::: RECORDED INFORMATION

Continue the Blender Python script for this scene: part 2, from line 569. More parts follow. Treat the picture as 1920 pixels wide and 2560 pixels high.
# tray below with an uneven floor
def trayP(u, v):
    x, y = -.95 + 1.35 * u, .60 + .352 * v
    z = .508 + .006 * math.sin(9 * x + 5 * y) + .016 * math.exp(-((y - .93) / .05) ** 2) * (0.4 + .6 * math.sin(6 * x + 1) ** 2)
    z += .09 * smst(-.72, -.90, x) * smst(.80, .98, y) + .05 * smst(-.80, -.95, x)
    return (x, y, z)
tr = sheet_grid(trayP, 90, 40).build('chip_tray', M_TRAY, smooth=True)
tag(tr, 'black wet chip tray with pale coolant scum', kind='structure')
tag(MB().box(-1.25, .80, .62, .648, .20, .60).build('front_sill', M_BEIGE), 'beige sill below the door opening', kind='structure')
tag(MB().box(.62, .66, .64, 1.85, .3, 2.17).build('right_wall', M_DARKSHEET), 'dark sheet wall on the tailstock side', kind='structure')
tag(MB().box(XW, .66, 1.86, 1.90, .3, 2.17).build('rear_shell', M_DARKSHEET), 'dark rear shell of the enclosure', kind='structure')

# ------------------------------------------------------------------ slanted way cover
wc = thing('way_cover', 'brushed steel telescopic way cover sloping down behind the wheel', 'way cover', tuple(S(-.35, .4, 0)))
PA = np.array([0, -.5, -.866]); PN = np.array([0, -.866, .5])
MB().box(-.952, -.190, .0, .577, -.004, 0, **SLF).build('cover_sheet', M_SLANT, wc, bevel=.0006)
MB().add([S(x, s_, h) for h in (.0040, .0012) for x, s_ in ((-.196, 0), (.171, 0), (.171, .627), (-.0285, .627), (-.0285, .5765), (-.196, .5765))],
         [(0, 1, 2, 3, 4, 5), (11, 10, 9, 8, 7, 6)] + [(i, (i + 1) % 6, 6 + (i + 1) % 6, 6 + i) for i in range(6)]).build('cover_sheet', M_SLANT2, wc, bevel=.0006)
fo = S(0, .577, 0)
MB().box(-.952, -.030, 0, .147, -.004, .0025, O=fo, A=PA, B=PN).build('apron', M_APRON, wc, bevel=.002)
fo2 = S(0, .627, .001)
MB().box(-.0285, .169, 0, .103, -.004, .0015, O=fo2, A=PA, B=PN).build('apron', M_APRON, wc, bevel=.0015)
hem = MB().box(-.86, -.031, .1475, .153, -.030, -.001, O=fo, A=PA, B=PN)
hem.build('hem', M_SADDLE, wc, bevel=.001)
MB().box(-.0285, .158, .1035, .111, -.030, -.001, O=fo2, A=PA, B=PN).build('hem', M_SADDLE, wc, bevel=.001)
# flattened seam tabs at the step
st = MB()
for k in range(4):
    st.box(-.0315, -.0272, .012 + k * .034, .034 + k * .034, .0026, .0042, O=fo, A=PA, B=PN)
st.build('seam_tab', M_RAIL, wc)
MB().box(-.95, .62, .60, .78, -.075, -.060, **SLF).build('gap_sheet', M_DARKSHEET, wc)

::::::

DO THIS:
Write down again the exact lines running from the beginning of the data to the line containing "the enclosure', kind='structure')", with both ends included.

OUTPUT OF THE EXERCISE:
Continue the Blender Python script for this scene: part 2, from line 569. More parts follow. Treat the picture as 1920 pixels wide and 2560 pixels high.
# tray below with an uneven floor
def trayP(u, v):
    x, y = -.95 + 1.35 * u, .60 + .352 * v
    z = .508 + .006 * math.sin(9 * x + 5 * y) + .016 * math.exp(-((y - .93) / .05) ** 2) * (0.4 + .6 * math.sin(6 * x + 1) ** 2)
    z += .09 * smst(-.72, -.90, x) * smst(.80, .98, y) + .05 * smst(-.80, -.95, x)
    return (x, y, z)
tr = sheet_grid(trayP, 90, 40).build('chip_tray', M_TRAY, smooth=True)
tag(tr, 'black wet chip tray with pale coolant scum', kind='structure')
tag(MB().box(-1.25, .80, .62, .648, .20, .60).build('front_sill', M_BEIGE), 'beige sill below the door opening', kind='structure')
tag(MB().box(.62, .66, .64, 1.85, .3, 2.17).build('right_wall', M_DARKSHEET), 'dark sheet wall on the tailstock side', kind='structure')
tag(MB().box(XW, .66, 1.86, 1.90, .3, 2.17).build('rear_shell', M_DARKSHEET), 'dark rear shell of the enclosure', kind='structure')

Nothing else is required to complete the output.